The Commission reminds the applicant that pursuant to section 22(1) of the Broadcasting Act, no licence may be issued until the Department notifies the Commission that its technical requirements have been met and that a broadcasting certificate will be issued.

Furthermore, the licence for this undertaking will be issued once the applicant has informed the Commission in writing that it is prepared to commence operations. The undertaking must be operational at the earliest possible date and in any event no later than 24 months from the date of this decision, unless a request for an extension of time is approved by the Commission before 21 April 2013. In order to ensure that such a request is processed in a timely manner, it should be submitted at least 60 days before this date.

Conditions of licence

1.      The licence shall be subject to the conditions set out in Conditions of licence for commercial AM and FM radio stations, Broadcasting Regulatory Policy CRTC 2009-62, 11 February 2009.

2.      The licensee shall, as an exception to the percentage of Canadian musical selections set out in sections 2.2(8) and 2.2(9) of the Radio Regulations, 1986 (the Regulations):

a)      devote, in each broadcast week, a minimum of 40% of its musical selections from content category 2 (Popular music) to Canadian selections broadcast in their entirety; and

b)      devote, between 6:00 a.m. and 6:00 p.m., in the period from Monday to Friday, a minimum of 40% of its musical selections from content category 2 to Canadian selections broadcast in their entirety.

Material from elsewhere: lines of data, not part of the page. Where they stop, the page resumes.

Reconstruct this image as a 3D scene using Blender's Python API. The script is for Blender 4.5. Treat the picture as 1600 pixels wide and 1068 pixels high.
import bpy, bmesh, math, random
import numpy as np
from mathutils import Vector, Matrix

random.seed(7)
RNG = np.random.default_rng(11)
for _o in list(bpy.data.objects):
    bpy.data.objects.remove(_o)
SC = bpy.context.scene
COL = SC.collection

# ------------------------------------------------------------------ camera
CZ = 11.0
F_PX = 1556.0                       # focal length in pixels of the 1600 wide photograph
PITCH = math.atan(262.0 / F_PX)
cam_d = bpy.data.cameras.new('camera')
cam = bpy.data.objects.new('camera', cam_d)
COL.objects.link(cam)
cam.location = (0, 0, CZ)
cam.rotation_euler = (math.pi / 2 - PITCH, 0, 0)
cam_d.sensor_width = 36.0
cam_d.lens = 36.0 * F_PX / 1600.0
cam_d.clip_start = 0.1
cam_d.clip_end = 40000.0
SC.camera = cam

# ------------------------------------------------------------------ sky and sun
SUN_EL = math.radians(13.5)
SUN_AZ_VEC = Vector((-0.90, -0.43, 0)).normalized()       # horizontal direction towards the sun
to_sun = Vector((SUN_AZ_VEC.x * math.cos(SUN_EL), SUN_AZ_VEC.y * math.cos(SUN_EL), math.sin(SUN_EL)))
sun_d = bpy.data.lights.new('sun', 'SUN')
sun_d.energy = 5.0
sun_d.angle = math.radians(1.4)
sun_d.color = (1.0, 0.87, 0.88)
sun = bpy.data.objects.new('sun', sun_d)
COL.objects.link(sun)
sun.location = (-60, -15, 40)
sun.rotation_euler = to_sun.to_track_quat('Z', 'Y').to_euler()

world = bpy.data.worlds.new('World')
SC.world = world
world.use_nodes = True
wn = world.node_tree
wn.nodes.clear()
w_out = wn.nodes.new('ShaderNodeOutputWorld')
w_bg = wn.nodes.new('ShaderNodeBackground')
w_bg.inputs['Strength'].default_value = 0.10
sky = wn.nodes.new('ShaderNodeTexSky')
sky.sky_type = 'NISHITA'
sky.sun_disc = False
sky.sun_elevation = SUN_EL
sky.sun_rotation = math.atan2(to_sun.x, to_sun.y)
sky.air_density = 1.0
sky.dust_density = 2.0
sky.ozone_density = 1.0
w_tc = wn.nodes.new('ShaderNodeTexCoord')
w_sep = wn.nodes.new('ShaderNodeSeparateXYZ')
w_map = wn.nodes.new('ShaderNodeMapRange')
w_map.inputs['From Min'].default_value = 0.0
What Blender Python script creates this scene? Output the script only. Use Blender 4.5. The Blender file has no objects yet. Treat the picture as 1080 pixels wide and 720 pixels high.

For the purposes of this condition, the terms “broadcast week,” “Canadian selection,” “content category” and “musical selection” shall have the same meaning as that set out in the Regulations.

3.      In addition to the required basic annual contribution to Canadian content development (CCD) set out in section 15 of the Radio Regulations, 1986, as amended from time to time, the licensee shall, upon commencement of operations, make an annual contribution to CCD of $6,000 per broadcast year (for a total of $42,000 over seven consecutive broadcast years).

Of this amount, the licensee shall allocate no less than 20% per broadcast year to FACTOR. The remaining amounts of this additional CCD contribution shall be allocated to parties and initiatives fulfilling the definition of eligible initiatives set out in paragraph 108 of Commercial Radio Policy 2006, Broadcasting Public Notice CRTC 2006-158, 15 December 2006.

Expectation

Cultural diversity

The Commission expects the licensee to reflect the cultural diversity of Canada in its programming and employment practices.

Encouragement

Employment equity

In accordance with Implementation of an employment equity policy, Public Notice CRTC 1992-59, 1 September 1992, the Commission encourages the licensee to consider employment equity issues in its hiring practices and in all other aspects of its management of human resources.